Darknet: Hollywood's War Against the Digital Generation
by J.D. LasicaWhat happens when the irresistible force of technological innovation meets the immovable object of big entertainment? For starters, Hollywood moguls start shooting themselves in the foot. It's easy to forget now that the big media companies were against VCRs in the '80s and CDs in the '90s. They're currently working on dumbing down your TiVo, iPod, and DVD burner. We've entered a new age of Prohibition, like in the 1920s, but with your home entertainment system at stake instead of your home bar. In both cases, the laws are so senseless and out of touch with the public that they're turning millions of us into digital outlaws.
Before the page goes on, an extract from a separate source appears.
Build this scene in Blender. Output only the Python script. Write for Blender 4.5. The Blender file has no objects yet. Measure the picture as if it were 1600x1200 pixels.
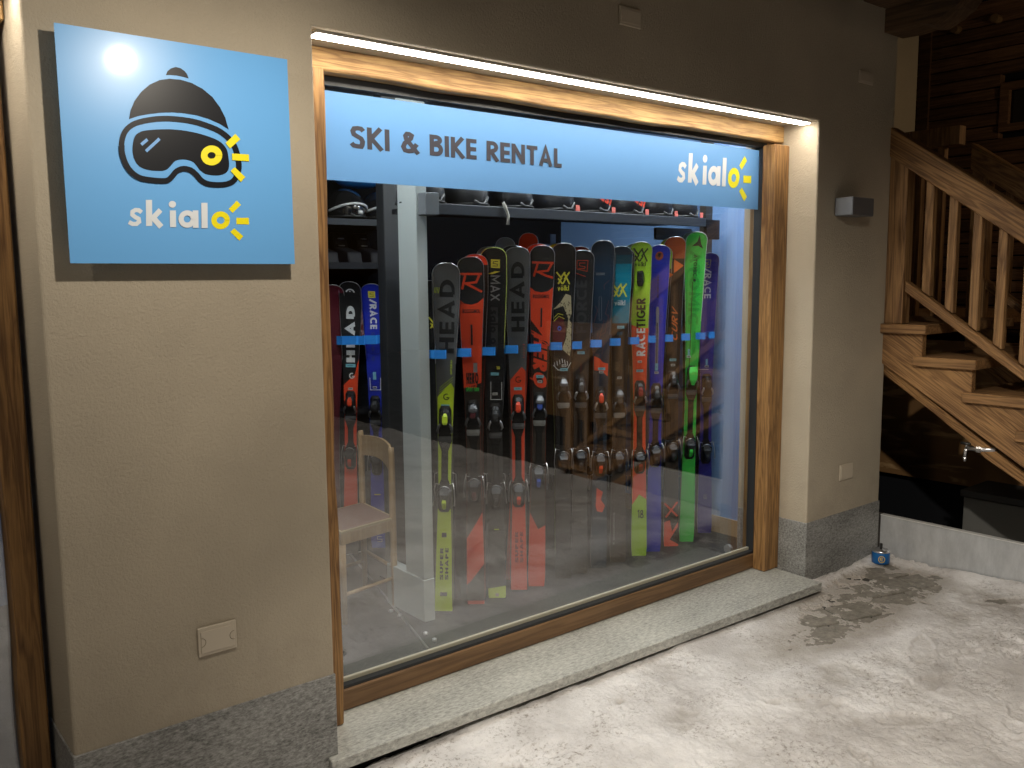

J.D. Lasica argues that many of the future gadgets we long for might already be here if we were better able to balance the needs of Hollywood and the public it supposedly serves. Darknet takes you behind the scenes and into the trenches of this widening conflict, pulling back the curtain on the Hollywood insiders, tech innovators, and wily provocateurs who lurk in the darkest corners of cyberspace. He reveals how profoundly technology has shifted the balance of power between corporate media and regular people, and how determined many media powers are to turn back the clock, lock down our devices, and curtail fair use.
Rapid-fire advances in technology have transformed home entertainment. Not only can we store hours of television programming and music on hard drives, software has made it easy to create our own movies and songs, splicing and sampling professional-grade material into amateur productions. Entertainment conglomerates are understandably concerned, but in online journalist Lasica's reporting on the culture clash over digital distribution and remixing, corporations are simplistically portrayed as dinosaurs intent on stifling the little guy's creative freedom in order to protect their profit margins. The characterization is not entirely unmerited, but the deck feels unfairly stacked when Big Entertainment honchos are juxtaposed with a preacher who illegally copies and downloads movies so he can use short clips for his sermons. Similarly, Lasica infuses the allegedly inevitable triumph of participatory culture with a sense of entitlement and anti-corporate bias that he never fully addresses. Lasica's interviews are far-ranging, and he provides a cogent analysis of the broad problems with America's outdated legal framework for dealing with intellectual property rights and the need for the entertainment industry to adapt to new technologies.